Adakah seorang guru yang mengajar Anda dalam pokok bahasan makna
kehidupan? Dengan topik yang diperbincangkan seperti cinta, kerja,
keluarga, menjadi tua, memaafkan, dan akhirnya kematian. Adakah guru
yang mengatakan pada Anda bahwa ada yang salah dengan budaya yang dianut
masyarakat, dan mengajak Anda untuk menciptakan budaya sendiri? Budaya
yang penuh cinta kasih, kearifan, pelukan, tawa dan kelembutan.
Betapa
hidup yang singkat ini sering berlari tanpa makna tujuan. Setiap hari
manusia bangun pagi dan bekerja keras, mengumpulkan harta untuk membeli
bermacam perkakas yang nyatanya tak bisa menyelamatkannya dari rasa
kesepian apalagi kematian.
Seberapa keras manusia mencoba
menolak realitas adanya kematian, nyatanya dirinya merupakan bagian dari
alam. Di alam, apa pun yang dilahirkan pada akhirnya akan mati. Namun
dengan lembut, guru tersebut berkata, “Kematian mengakhiri hidup, tetapi
tidak mengakhiri suatu hubungan.”
Karena itu guru tersebut
mengajarkan kepada Anda bagaimana seharusnya kita memandang sesama dan
diri kita sendiri. “Andaikata kita memandang semua orang lain sebagai
sesama, kita mungkin akan berhasrat sekali untuk bergabung dalam sebuah
keluarga besar umat manusia di seluruh dunia, dan akan sayang kepada
keluarga itu sebagaimana kita sayang kepada keluarga sendiri.” ujarnya.
“Tapi
percayalah, ketika kita menjelang ajal, kita akan membuktikan bahwa itu
betul. Kita semua mempunyai awal yang sama, kelahiran, dan kita semua
mempunyai akhir yang sama, kematian. Jadi, apakah yang berbeda?” Tidak
ada bedanya. Apapun warna kulit Anda akhirnya akan jadi debu juga.
Kematian
itu nyata, maka guru tersebut ingin mengajari Anda bagaimana seharusnya
Anda memiliki kearifan hidup. Bagi guru itu kepuasan Anda ketika meraih
sebuah mobil baru, sebidang tanah baru, mainan baru tidaklah berharga.

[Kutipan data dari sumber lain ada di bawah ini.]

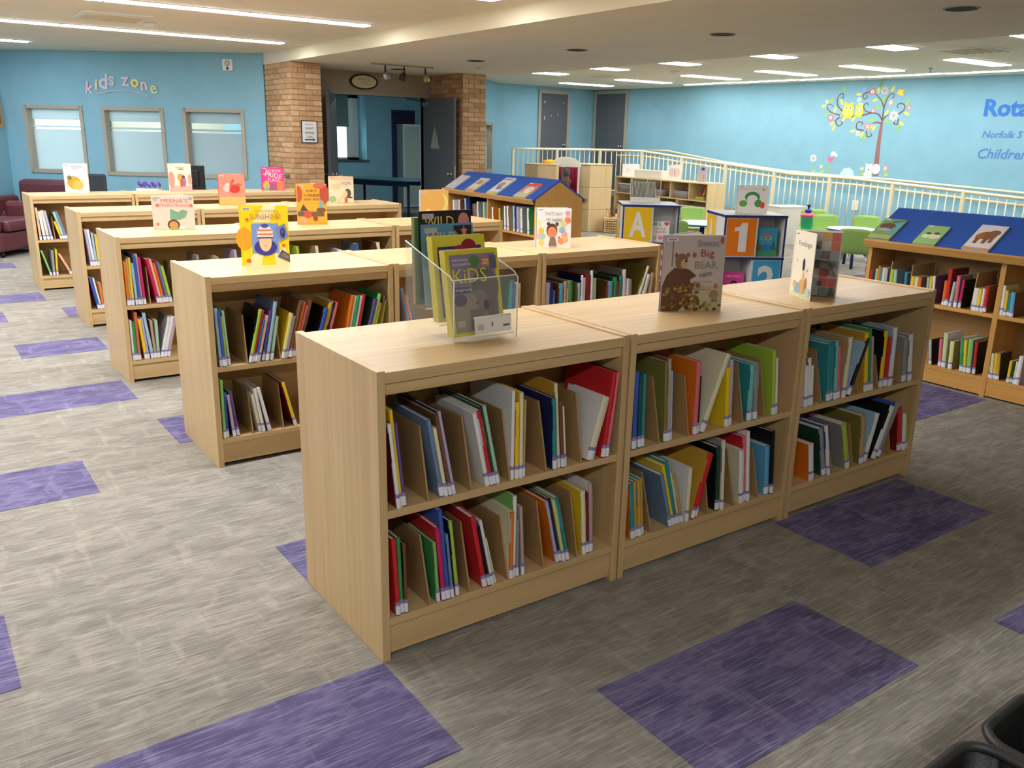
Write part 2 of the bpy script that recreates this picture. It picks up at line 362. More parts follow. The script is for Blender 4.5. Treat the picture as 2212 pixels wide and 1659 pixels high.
# ---------------------------------------------------------------- brick columns
def brick_column(x0, x1, y0, y1, label, sides):
    r = root('brick_column', ((x0+x1)/2, y0, 0), 0, label, 'column'); ox, oy = (x0+x1)/2, y0
    put('mortar_core', G().box(x0-ox+.008, x1-ox-.008, .008, y1-oy, 0, 2.59 if x0 < 4 else 2.44, M_brickm), r)
    cz = .06775; meshes = {}
    def brick(x, y, sx, sy, z):
        key = (round(sx, 3), round(sy, 3), rnd.randrange(4))
        if key not in meshes:
            b = G(); b.box(-key[0]/2, key[0]/2, -key[1]/2, key[1]/2, 0, .0565, M_bricks[key[2]]); meshes[key] = b.mesh('brick')
        o = bpy.data.objects.new('brick', meshes[key]); C.objects.link(o); o.parent = r; o.location = (x-ox, y-oy, z)
    W_ = x1-x0; Lb = .203; mj = .011; D = y1-y0
    for k in range(38 if x0 < 4 else 36):
        z = k*cz+.006; t = .022
        if z > (2.59 if x0 < 4 else 2.44)-.06: break
        cut = [0, Lb, 2*Lb, W_] if k % 2 else [0, Lb/2, 1.5*Lb, W_]
        cut = [c for c in cut if c < W_-.03]+[W_]
        for a, b in zip(cut, cut[1:]): brick(x0+(a+b)/2, y0+t/2-.003, b-a-mj, t, z)
        off = [0]+[(.5 if k % 2 else 1)*Lb+i*Lb for i in range(6)]
        off = [c for c in off if c < D-.04]+[D]
        for a, b in zip(off, off[1:]): brick(x0+t/2-.003, y0+(a+b)/2+(.012 if a == 0 else 0), t, b-a-mj-(.02 if a == 0 else 0), z)
    return r
brick_column(3.41, 3.84, 9.30, 10.24, 'tan brick column carrying the hearing clinic sign, left of the open doors', 'l')
brick_column(6.06, 6.47, 9.30, 10.37, 'tan brick column right of the open grey doors', 'l')
h = root('bracket_handle', (3.41, 9.54, .985), 0, 'small metal bracket on the side of the left brick column', 'bracket')
put('bracket_plate', G().box(-.012, 0, -.09, .09, -.02, .02, M_metal), h, bev=.003); put('bracket_bar', G().box(-.05, -.012, -.075, .075, -.012, .012, M_metal), h, bev=.004)

# ---------------------------------------------------------------- open double doors under the header
df = tag(root('door_1', (4.40, 10.25, 0)), kind='structure', label='taupe frame of the open double doorway')
g = G(); g.box(-.04, 0, -.02, .14, 0, 2.16, M_frame); g.box(1.55, 1.59, -.02, .14, 0, 2.16, M_frame); g.box(0, 1.55, -.02, .14, 2.11, 2.16, M_frame); put('door_frame', g, df)
def knob(parent, p, axis, m=M_chrome):
    a = Vector(axis); g = G(); p = Vector(p)
    q = a.to_track_quat('Z', 'Y').to_matrix().to_4x4()
    g.lathe([(.032, 0), (.032, .008), (.014, .012), (.012, .035), (.026, .045), (.03, .06), (.024, .072), (.006, .076)], m, 14, T(*p) @ q); return put('door_knob', g, parent)
dr = root('double_door_leaf', (5.955, 10.22, 0), math.radians(-90), 'grey open door leaf with a foil triangle, right of the doorway', 'door')
put('door_panel', G().box(0, .91, -.045, 0, .012, 2.10, M_greydoor), dr, bev=.003)
put('door_closer', G().box(.03, .21, -.09, -.046, 1.98, 2.05, M_metal), dr, bev=.006)
put('closer_arm', G().tube([(.1, -.06, 2.06), (.02, -.12, 2.07), (-.01, -.34, 2.09)], .008, M_black), dr)
knob(dr, (.84, -.046, 1.0), (0, -1, 0)); put('edge_plate', G().box(.911, .914, -.035, -.01, .9, 1.12, M_metal), dr)
put('foil_triangle', G().prism([(.22, 1.36), (.50, 1.36), (.36, 1.70)], .004, mat('silver_foil', (205, 205, 180), .25, .6), T(0, -.0455, 0) @ Rx(math.radians(90))), dr, label='crinkled silver foil triangle')
dl = root('double_door_leaf', (4.405, 10.22, 0), math.radians(-120), 'grey open door leaf seen edge on beside the left brick column', 'door')
put('door_panel', G().box(0, .91, 0, .045, .012, 2.10, M_greydoor), dl, bev=.003)
knob(dl, (.84, .046, 1.0), (0, 1, 0)); knob(dl, (.84, -.001, 1.0), (0, -1, 0))
# header sign, clinic sign
sg = root('oval_sign', (4.914, 10.245, 2.298), 0, 'oval cream sign with a dark rim above the doorway', 'sign')
put('sign_rim', G().prism(ell(.228, .112, 36), .02, mat('dark_brown', (40, 28, 20), .5), Rx(math.radians(90))), sg)
g = G(); g.prism(ell(.198, .090, 36), .024, mat('sign_cream', (236, 226, 178), .5), Rx(math.radians(90)))
put('sign_face', g, sg)
g = G(); MT = mat('sign_text_brown', (140, 122, 88), .6)
for s_, z, wd in (('Hazel B. Raio', .035, .19), ("Children's", 0, .10), ('Programming Room', -.035, .22)): add_text(g, s_, MT, T(0, -.0245, z) @ Rx(math.radians(90)), wd)
put('sign_lettering', g, sg, kind='stuff')
sg = root('clinic_sign', (3.64, 9.296, 1.563), 0, 'black framed white paper sign for the infant hearing clinic on brick', 'sign')
put('sign_frame', G().box(-.112, .112, -.014, 0, -.145, .145, M_black), sg, bev=.002); put('sign_paper', G().box(-.102, .102, -.016, -.0142, -.135, .135, M_white), sg)
g = G(); MT = mat('print_black', (40, 40, 48), .6); MP = mat('print_dark_purple', (52, 40, 72), .6)
for s_, z, hh, wd in (('Welcome to', .095, None, .12), ('INFANT', .045, .03, .105), ('HEARING', -.01, .03, .13), ('CLINIC', -.062, .03, .09)): add_text(g, s_, MT, T(0, -.0165, z) @ Rx(math.radians(90)), wd, hh, bold=.01 if hh else 0)
g.face([(-.07, -.0166, -.108), (.05, -.0166, -.108), (.05, -.0166, -.092), (-.07, -.0166, -.092)], MP); g.face([(.05, -.0166, -.118), (.082, -.0166, -.10), (.05, -.0166, -.082)], MP)
put('sign_lettering', g, sg, kind='stuff')

# ---------------------------------------------------------------- single doors at the back
def single_door(n, p0, ang, s0, s1, ztop, zb, label, knob_right=True, marks=False):
    r = tag(root('door_%d' % n, (*p0, 0), ang), kind='structure', label=label); g = G(); f = .07
    g.box(s0, s0+f, -.035, 0, zb, ztop+f, M_frame); g.box(s1-f, s1, -.035, 0, zb, ztop+f, M_frame); g.box(s0+f, s1-f, -.035, 0, ztop, ztop+f, M_frame)
    put('door_frame', g, r, bev=.004); put('door_panel', G().box(s0+f, s1-f, -.022, 0, zb, ztop, M_greydoor), r)
    knob(r, (s1-f-.09, -.022, 1.42), (0, -1, 0))
    if marks:
        for x, z, a, b in ((s0+.17, 1.93, .02, .07), (s0+.36, 2.0, .02, .02), (s0+.55, 2.03, .02, .02), (s0+.16, 2.27, .03, .03), (s1-.2, 2.27, .02, .02)): put('tape_mark', G().box(x, x+a, -.024, -.022, z, z+b, M_white), r)
ab = math.atan2(.284, 2.754)
single_door(2, (9.1, 12.87), ab, 1.10, 2.01, 2.455, .45, 'grey door with tape marks on the back wall', marks=True)
single_door(3, (11.854, 13.154), twa, .04, 1.04, 2.50, .45, 'grey door on the tree mural wall in the corner')

# ---------------------------------------------------------------- ramp, platform and its railing
M_ramp = noise_mix('ramp_carpet', ((120, 116, 112), (132, 128, 122)), None, .95, (30,30,30), 3)
RP = [(8.75, 11.8), (10.55, 11.8), (10.85, 11.72), (11.05, 11.5), (11.1, 11.2), (11.1, 10.75), (11.15, 7.2), (11.2, 6.1), (11.3, 3.4)]   # railing line
def rz_at(y): # ramp floor height
    P = [(20, .45), (10.75, .45), (7.2, .17), (6.1, .15), (3.4, .0), (-20, 0)]
    for (ya, za), (yb, zb) in zip(P, P[1:]):
        if ya >= y >= yb: return za+(zb-za)*(ya-y)/(ya-yb)
g = G()
g.prism([(8.75, 11.8), (10.55, 11.8), (10.85, 11.72), (11.05, 11.5), (11.1, 11.2), (11.1, 10.75), (12.05, 10.75), (11.84, 13.14), (9.12, 12.85), (8.75, 12.5)], .45, M_ramp, None, M_base)
put('platform', g, kind='structure')
g = G(); prof = [(10.75, .45), (7.2, .17), (6.1, .15), (3.4, .004)]
xl = {10.75: 11.1, 7.2: 11.15, 6.1: 11.2, 3.4: 11.3}; xr = {10.75: 12.05, 7.2: 12.35, 6.1: 12.45, 3.4: 12.67}
for (ya, za), (yb, zb) in zip(prof, prof[1:]):
    g.face([(xl[ya], ya, za), (xl[yb], yb, zb), (xr[yb], yb, zb), (xr[ya], ya, za)], M_ramp); g.face([(xl[ya], ya, 0), (xl[yb], yb, 0), (xl[yb], yb, zb), (xl[ya], ya, za)], M_base)
put('ramp', g, kind='structure')
RL = root('ramp_railing', (11.1, 9, 0), 0, 'cream metal ramp railing with thin balusters below the tree mural', 'railing')
def rail_pts(dx, dz):
    out = []; P = [Vector((x, y, 0)) for x, y in RP]
    for a, b in zip(P, P[1:]):
        n = max(1, int((b-a).length/.45))
        for k in range(n): q = a.lerp(b, k/n); out.append(q)
    out.append(P[-1]); return [Vector((p.x+dx-11.1, p.y-9, rz_at(p.y)+dz)) for p in out]
put('top_rail', G().tube(rail_pts(0, .90), .024, M_cream_metal, 8), RL); put('bottom_rail', G().tube(rail_pts(0, .10), .016, M_cream_metal, 6), RL)
hr = rail_pts(.09, .80); put('handrail', G().tube([p for p in hr if p.x > -.12], .021, M_cream_metal, 8), RL)
# balusters and posts along the line
P = [Vector((x, y, 0)) for x, y in RP]; acc = 0; nb = 0; bm_ = {}; nxt = 0
total = 0; segs = []
for a, b in zip(P, P[1:]): segs.append((total, a, b)); total += (b-a).length
def on_line(s):
    for t0, a, b in segs[::-1]:
        if s >= t0: return a+(b-a).normalized()*(s-t0)
s_ = 0; k = 0
bal = G().tube([(0, 0, .10), (0, 0, .88)], .009, M_cream_metal, 6).mesh('baluster'); pst = G().box(-.024, .024, -.024, .024, 0, .89, M_cream_metal).mesh('post')
while s_ < total:
    p = on_line(s_); post = k % 9 == 0
    o = bpy.data.objects.new('post' if post else 'baluster', pst if post else bal); C.objects.link(o); o.parent = RL; o.location = (p.x-11.1, p.y-9, rz_at(p.y)); s_ += .118; k += 1
WR = root('wall_handrail', (12.1, 9, 0), 0, 'cream handrail fixed to the tree mural wall above the ramp', 'handrail')
def wx(y): return 11.854+.0852*(13.154-y)-.09
pts = [(wx(y)-12.1, y-9, z) for y, z in [(11.6, 1.36), (10.9, 1.36), (9.5, 1.19), (8.16, 1.075), (7.2, 1.04), (6.2, 1.02), (4.9, .96), (3.6, .90), (2.8, .88)]]
put('rail_tube', G().tube(pts, .02, M_cream_metal, 8), WR)
for y, z in [(11.2, 1.32), (9.6, 1.16), (8.2, 1.04), (6.6, .99), (5.0, .93), (3.6, .87)]: put('wall_bracket', G().tube([(wx(y)+.085-12.1, y-9, z-.03), (wx(y)-12.1, y-9, z-.02), (wx(y)-12.1, y-9, z+.02)], .008, M_cream_metal, 6), WR)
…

“Kau tahu bagaimana aku menafsirkan semua itu?” kata sang guru, “Yang
sangat didambakan oleh orang-orang ini pada dasarnya adalah kasih sayang
namun karena tidak mendapatkannya, mereka mencari gantinya dalam
bentuk-bentuk lain. Mereka mengikatkan diri pada harta benda dan
mengharapkan semacam kepuasan dari situ. Akan tetapi usaha mereka tidak
akan berhasil. Kita tidak dapat menukar cinta, kelembutan, keramahan,
atau rasa persahabatan dengan harta benda.”
“Harta tidak pernah
dapat menggantikan kasih sayang, begitu pula kekuasaan. Aku dapat
berkata begini kepadamu, karena sebentar lagi aku akan mati, dan yang
paling aku butuhkan adalah cinta, bukan uang, bukan kekuasaan,” Ya, guru
itu akan segera mati, kuliahnya yang terakhir ini berpusat pada
kematiannya sendiri. Penyakit Lou Gehrig atau Amyotrophic lateral
sclerosis (ALS) telah menyerang sistem sarafnya. Vonis mati tinggal
beberapa hari. Namun, dalam rasa sakit yang teramat menyiksa, guru
tersebut bertekad membagi kebijaksanaan hidup agar muridnya dapat
menjalani hidup dengan puas dan bermakna.
“Tahukah kau apa yang
sesungguhnya membuat kita merasa puas?” dan jika Anda bertanya ‘apa?’,
sang guru akan berucap, “Menawarkan sesuatu yang sudah semestinya kita
berikan. Yang kumaksud adalah waktu. Kepedulian. Kesediaan bercerita.
Semuanya tidak terlalu sulit… beginilah cara kita untuk mulai
mendapatkan rasa hormat dari orang lain, yakni dengan menawarkan sesuatu
yang kita miliki.”
“Hanya dengan hati terbuka kau akan diterima dan diakui semua orang.”
“Ingat
yang pernah kukatakan tentang mencari makna hidup? Aku telah
mencatatnya, maka aku dapat mengulangnya sekarang: abdikan dirimu untuk
mencintai sesama, abdikan dirimu kepada masyarakat sekitar, dan abdikan
dirimu untuk menciptakan sesuatu yang mempunyai tujuan dan makna
bagimu.” Dan hidup sang guru sendiri telah menjadi teladan bagaimana dia
bersedia mengabdi dan senantiasa mampu memberikan waktu dan cinta pada
orang-orang sekitarnya.
“Selama kita dapat saling mencintai, dan
mengingat rasa cinta yang kita miliki, kematian tidak dapat membuat
kita harus berpisah.” bisik guru itu dengan lemah, “Semua kasih yang
kita berikan akan tetap ada. Semua kenangan tentang itu masih ada. Kita
akan tetap hidup terus-dalam hati siapapun yang pernah kita sentuh
dengan kasih sayang.”
Guru itu kini telah dimakamkan di sebuah
bukit di bawah pohon menghadap danau tenang, dipusaranya tertulis "guru
sepanjang hayat". Dia bernama Morrie Schwartz, seorang profesor dari
Brandeis University, di kota Waltham, Massachusetts. Anda bisa bertemu
dengannya di buku Tuesdays with Morrie, karya Mitch Albom.